1919 kehrte Mondrian in sein geliebtes Paris zurück und erschuf dort im Alter von 47 Jahren die Bilder, die seine berühmtesten werden sollten. Während andere Kunstbewegungen wie der Surrealismus und Dada ganz Europa eroberten, bliebt Mondrian seinen Idealen von Harmonie und Ordnung treu. Dies zahlte sich aus, denn immer mehr wohlhabende Sammler wurden auf seine Gemälde aufmerksam. Indem er die traditionelle, akademische Kunst ablehnte, richtete sich Mondrians Fokus auf eine Darstellung der Realität, die er selbst Neoplastizismus nannte. Diese neue plastische Kunst beschränkte sich auf die Grundelemente: waagerechte und senkrechte Linien, die Grundfarben (gelb, rot, blau, grau, schwarz, weiß) und rechte Winkel.
Noch vor dem Ausbruch des Zweiten Weltkriegs zog Mondrian nach England. In London freundete er sich mit der amerikanischen Kunstmäzenin Peggy Guggenheim an. Womöglich weckte diese Freundschaft in ihm den Wunsch in die USA, das Land der unbeschränkten Möglichkeiten, zu ziehen. 1940 ließ sich Mondrian in New York nieder, wo seine Werke unter anderem in der Galerie „This Century“ ausgestellt wurden. Guggenheim führte den reifen Künstler in die Avantgarde-Szene New Yorks ein, wo er sich den aufstrebenden „American Abstract Artists“ anschloss. Dabei lernte er von den US-Amerikanern ebenso viel wie sie von ihm. Mondrians Bildsprache erweiterte sich erneut. Doppellinien; schwarze Raster und pulsierende Farbquadrate wurden zu seinen Markenzeichen. Die energischen und komplexen Kompositionen spiegelten sein Leben in der lauten, hektischen Weltmetropole wider. Beispielhaft dafür ist sein Gemälde mit dem Titel „Broadway Boogie-Woogie“ von 1943.

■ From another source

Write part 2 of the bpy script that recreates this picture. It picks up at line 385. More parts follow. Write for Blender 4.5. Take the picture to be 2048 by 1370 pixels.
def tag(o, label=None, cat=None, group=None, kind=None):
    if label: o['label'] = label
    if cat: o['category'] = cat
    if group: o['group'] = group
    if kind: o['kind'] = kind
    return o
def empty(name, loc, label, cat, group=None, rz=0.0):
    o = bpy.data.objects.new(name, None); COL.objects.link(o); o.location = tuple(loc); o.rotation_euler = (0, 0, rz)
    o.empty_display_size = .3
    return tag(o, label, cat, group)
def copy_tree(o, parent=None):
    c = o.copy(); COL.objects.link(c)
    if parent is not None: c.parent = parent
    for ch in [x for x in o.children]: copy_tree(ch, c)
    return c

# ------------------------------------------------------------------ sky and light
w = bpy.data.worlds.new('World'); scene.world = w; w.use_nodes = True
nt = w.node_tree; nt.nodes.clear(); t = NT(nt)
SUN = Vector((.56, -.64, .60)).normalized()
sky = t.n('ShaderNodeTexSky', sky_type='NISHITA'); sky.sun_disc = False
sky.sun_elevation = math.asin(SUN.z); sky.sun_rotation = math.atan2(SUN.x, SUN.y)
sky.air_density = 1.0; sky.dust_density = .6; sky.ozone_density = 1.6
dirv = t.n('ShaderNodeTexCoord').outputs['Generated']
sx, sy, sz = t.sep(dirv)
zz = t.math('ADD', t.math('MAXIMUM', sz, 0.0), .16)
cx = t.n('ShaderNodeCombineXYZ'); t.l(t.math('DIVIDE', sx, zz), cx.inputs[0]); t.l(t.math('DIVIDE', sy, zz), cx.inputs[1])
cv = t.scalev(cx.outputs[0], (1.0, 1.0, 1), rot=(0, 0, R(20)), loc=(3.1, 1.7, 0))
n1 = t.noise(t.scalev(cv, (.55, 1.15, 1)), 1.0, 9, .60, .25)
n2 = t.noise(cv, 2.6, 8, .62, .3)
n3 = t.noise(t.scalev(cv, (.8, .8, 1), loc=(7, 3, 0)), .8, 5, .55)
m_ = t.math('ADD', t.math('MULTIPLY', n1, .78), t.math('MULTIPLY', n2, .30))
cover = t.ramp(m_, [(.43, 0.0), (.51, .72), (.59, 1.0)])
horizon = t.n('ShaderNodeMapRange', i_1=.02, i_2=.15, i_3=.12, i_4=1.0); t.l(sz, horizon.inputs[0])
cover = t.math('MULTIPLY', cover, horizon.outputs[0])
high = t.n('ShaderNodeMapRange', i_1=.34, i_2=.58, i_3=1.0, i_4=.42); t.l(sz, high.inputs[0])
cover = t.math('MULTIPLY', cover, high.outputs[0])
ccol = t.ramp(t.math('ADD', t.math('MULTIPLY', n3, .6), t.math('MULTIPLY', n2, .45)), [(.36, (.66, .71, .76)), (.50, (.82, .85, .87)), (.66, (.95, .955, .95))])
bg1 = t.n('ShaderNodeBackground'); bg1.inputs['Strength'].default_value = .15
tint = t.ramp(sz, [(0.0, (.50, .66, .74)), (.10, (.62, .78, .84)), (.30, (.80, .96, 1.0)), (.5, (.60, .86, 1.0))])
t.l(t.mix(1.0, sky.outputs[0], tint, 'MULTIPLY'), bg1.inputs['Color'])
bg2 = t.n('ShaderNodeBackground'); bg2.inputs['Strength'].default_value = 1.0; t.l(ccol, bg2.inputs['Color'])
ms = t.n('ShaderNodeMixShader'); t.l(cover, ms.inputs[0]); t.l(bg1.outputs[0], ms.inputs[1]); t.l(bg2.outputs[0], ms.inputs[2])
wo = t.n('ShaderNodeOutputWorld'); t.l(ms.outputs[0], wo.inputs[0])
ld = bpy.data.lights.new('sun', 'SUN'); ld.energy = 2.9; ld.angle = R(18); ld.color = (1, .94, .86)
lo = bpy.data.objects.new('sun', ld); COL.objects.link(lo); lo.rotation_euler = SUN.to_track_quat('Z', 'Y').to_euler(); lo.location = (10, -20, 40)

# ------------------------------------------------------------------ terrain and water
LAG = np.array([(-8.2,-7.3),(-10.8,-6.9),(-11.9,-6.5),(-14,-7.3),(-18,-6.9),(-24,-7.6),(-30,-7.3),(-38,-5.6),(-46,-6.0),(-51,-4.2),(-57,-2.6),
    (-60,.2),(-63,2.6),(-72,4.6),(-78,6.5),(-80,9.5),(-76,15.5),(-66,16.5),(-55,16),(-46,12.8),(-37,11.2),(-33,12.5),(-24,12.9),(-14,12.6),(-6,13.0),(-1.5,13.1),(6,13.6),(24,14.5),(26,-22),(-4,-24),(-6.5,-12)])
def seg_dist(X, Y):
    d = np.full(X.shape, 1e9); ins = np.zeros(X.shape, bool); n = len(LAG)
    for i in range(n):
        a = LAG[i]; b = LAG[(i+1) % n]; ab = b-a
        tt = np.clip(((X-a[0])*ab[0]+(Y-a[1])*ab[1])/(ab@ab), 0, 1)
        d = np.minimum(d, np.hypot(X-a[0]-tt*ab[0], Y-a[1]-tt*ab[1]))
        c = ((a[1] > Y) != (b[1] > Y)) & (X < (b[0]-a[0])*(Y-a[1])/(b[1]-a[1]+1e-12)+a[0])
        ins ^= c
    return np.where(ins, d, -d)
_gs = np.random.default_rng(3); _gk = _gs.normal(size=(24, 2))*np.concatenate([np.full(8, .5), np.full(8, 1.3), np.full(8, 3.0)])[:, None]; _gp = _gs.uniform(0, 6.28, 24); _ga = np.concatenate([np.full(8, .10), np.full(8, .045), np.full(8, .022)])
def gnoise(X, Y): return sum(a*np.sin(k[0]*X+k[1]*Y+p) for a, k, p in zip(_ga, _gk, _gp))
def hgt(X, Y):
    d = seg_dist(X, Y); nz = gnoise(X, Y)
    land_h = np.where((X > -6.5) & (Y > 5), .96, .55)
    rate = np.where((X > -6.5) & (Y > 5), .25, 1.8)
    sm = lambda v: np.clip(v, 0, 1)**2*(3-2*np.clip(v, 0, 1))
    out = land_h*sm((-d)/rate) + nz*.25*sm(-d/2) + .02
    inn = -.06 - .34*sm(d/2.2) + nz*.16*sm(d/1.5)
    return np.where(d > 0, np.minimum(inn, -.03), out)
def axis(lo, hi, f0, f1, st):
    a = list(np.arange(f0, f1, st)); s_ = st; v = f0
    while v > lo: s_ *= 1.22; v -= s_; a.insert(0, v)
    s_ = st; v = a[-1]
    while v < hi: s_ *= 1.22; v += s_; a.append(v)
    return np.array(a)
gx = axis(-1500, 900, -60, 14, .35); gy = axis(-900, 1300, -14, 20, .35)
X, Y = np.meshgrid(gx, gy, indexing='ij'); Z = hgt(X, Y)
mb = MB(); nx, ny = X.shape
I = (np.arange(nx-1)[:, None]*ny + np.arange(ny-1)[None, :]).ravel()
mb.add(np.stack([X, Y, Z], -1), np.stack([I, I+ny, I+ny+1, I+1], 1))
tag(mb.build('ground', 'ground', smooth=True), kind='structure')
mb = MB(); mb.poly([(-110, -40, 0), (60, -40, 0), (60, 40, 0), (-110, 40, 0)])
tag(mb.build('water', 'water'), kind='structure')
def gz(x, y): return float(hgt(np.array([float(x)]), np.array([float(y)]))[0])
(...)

Der Minimalismus seiner Malerei durchdrang auch seine Lebenswelt. Mondrian heiratete nie, lebte mit wenigen, einfachen Besitztümern und empfand sich selbst dennoch als zufriedenen Menschen. Bis zu seinem Tod im Alter von 71 Jahren im Jahre 1944 widmete der ehrgeizige und fleißige Künstler die meiste Zeit seiner Arbeit.
Schon während Mondrians Lebzeiten war seine Einwirkung auf die Kunst deutlich zu spüren. Die Bedeutung seines Gesamtwerks lässt sich gut an Kreative nach ihm, die sich auf ihn beziehen, erkennen. Mondrians minimalistische Ästhetik galt als offizielle Inspirationsquelle der Bauhaus-Künstler. Insbesondere Mondrians Vereinfachung von Formen und Farben hinterließen Spuren in den Lehrplänen der Schule. In den 1960er Jahren entwickelte sich die Minimalismus-Bewegung, die sich mit ihrer reduzierten Farbpalette unter dem Motto „Weniger ist mehr“ auf den begnadeten Maler Mondrian beriefen. Die weitreichende Durchschlagskraft seiner Werke zeigt sich auch in der postmodernen Zeit in den Kollektionen des Modedesigners Yves Saint Laurent, auf dem rot-weißen Albumcover der Band „The White Stripes“ oder im Stil von Hotels in New York, Miami und Los Angeles, die sich mit dem Namen Mondrian schmücken dürfen.